Wednesday, 23 March 2011

How one DVD label and a crop of finger-licking bonus features led to a second chance for Dario.

Man , gotta love Arrow Video.  Just watched their fully uncut, 30th Anniversary release of Dario Argento’s Inferno,  his fantastically odd sequel to Suspiria, and one-time casualty of the video nasties fiasco.  What’s that I hear you cry?  “Wow Kevan, that’s brilliant, but what bonus features can I expect to find on the disc?  By the way, love the blog.”  Well firstly thanks for the kind words, but to answer your question, the 2-disc beauty contains, among other things, interviews with director and cast (ace!), a substantial collector’s booklet (rad!), and a fine documentary narrated by none other than Mark Kermode (mega!)! 

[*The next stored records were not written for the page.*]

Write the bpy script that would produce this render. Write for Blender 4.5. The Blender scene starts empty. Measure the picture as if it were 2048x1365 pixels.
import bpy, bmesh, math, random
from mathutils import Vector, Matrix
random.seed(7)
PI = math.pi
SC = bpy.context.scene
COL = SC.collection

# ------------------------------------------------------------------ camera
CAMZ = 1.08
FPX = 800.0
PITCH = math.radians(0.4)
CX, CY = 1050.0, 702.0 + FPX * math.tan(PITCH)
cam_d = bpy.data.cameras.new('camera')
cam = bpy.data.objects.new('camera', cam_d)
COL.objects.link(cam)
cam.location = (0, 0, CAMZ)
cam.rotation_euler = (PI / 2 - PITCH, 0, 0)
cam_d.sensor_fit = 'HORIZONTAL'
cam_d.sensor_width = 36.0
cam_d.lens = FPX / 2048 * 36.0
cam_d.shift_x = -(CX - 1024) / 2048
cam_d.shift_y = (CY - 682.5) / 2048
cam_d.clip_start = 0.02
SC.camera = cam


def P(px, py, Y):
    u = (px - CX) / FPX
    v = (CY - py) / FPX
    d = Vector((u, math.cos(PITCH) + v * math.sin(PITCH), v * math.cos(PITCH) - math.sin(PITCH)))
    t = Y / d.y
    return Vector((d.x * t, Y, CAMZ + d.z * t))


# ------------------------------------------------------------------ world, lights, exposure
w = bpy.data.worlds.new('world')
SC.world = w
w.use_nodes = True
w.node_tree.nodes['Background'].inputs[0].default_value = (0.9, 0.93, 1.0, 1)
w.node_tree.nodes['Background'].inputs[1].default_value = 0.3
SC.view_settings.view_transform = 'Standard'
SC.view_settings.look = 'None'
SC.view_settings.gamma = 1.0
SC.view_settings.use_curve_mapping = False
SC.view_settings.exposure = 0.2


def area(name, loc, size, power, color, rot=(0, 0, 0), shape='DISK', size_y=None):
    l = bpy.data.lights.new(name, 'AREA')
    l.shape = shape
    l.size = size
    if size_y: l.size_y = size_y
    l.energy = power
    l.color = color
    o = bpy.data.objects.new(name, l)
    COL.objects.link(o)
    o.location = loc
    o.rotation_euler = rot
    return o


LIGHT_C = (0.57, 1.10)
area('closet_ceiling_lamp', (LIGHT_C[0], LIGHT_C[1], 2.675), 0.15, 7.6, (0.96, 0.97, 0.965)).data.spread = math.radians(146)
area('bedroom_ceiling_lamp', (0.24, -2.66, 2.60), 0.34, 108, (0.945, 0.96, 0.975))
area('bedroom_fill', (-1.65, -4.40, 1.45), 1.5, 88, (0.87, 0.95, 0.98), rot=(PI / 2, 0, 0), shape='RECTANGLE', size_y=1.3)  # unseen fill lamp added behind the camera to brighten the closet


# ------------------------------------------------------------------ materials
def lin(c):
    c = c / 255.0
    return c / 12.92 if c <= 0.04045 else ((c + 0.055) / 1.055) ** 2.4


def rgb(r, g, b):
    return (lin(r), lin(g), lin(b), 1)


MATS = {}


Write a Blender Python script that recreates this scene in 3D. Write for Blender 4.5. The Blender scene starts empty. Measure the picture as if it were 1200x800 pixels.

Oh and no, I don’t work for Arrow Video.  But damn, I wish I did.
See while (as I touched upon in my last post) DVD has meant that grindhouse addicts such as myself can now buy all kinds of forgotten trash guilt-free from respectable outlets, one thing we rarely get is decent extras.  Of course this is due to the fact that such releases are generally from small labels such as Vipco, Hardgore or tireless flag flyers Shameless Screen Entertainment, and putting nice packages together costs money.  Also, when you’re dealing with obscure, 30 or 40 year old cult films, extra materials are not easy to come by.  Yet Arrow Video keep doing it, be it for their release of Dawn of The Dead, or the grimy urban filth of Street Trash, an unbelievably out there film whose tagline screamed “The ultimate melt movie!”.  What was that, treasured readers?  Is that you I hear piping up again?  “What the hell is a ‘melt movie’ Kevan?  Maybe you could enlighten us, perhaps in a future post of your entertaining yet informative blog”.
Well, thanks again, there’s really no need.  But seeing as you requested it, I will, in an upcoming post, educate one and all with a history of the sparse sub-sub-genre known as the melt movie.  You’ll have to remind me though.
But anyway, enough of the shameless gushing over Arrow Video (God, I love them), and back to Argento, whom I first came became aware of  when, as a horror-hungry teen I stumbled across a video of the Argento documentary Master of Horror.  The early years of my obsession with horror and trash cinema involved watching anything and everything that looked like it might be even vaguely fucked up, and reading up as much as possible.  As you can well imagine, I quickly became aware of Argento’s reputation as Italy’s ‘Master of Horror’.  Yet when I first saw Suspiria, much as I wanted to love it, I just wasn’t that blown away.  As a gore addicted young ‘un I was more partial, in terms of Italian horror, to Lucio Fulci’s over-the-top gore ‘epics’, and the supremely nasty cannibal gut-crunchers, which I still think rank among cinema’s most extreme offerings.
 I wanted to love Argento, but why force it?  I resigned myself to feeling that while his films are far from terrible, the man is really overrated.  It filled me with warmth then, as my feelings were validated years later by Jason Bateman’s character in Juno, who expressed his preference of Herschell Gordon Lewis over Argento: “Argento’s alright”.  I didn’t have to feel alone any more.
But time goes on y’know?  And things change.  Once you’ve exhausted Fulci’s best films, like City of the Living Dead, The Beyond, Zombie Flesh Eaters and yes, The New York Ripper, there’s really little to discover.  Sorry, what was that?  The New York Ripper Kevan, really?  But I’ve heard it’s a startlingly adolescent and misogynistic piece of utter filth.  Also, your words are pure linguistic beauty, your blog life-changing”.
Please, you really must stop, but yes, The New York Ripper has been berated by critics for its thoroughly unpleasant lady-slicing, and it takes some defending, but sometimes you just gotta take the ride.  If you’re gonna watch an abhorrent piece of shit, why not yourself become an abhorrent piece of shit, if only for ninety minutes.
Anyway the point is, I’m older and a little wiser, and I think the time has come to revaluate Argento.  Watching Inferno for the first time, I enjoyed it immensely, and I do think I’d get a lot more out of his films nowadays.  Therefore, I have promised myself I will begin by revisiting Suspiria and Deep Red, and getting a copy of Terror at The Opera (the spangly 2-disc Arrow release, natch).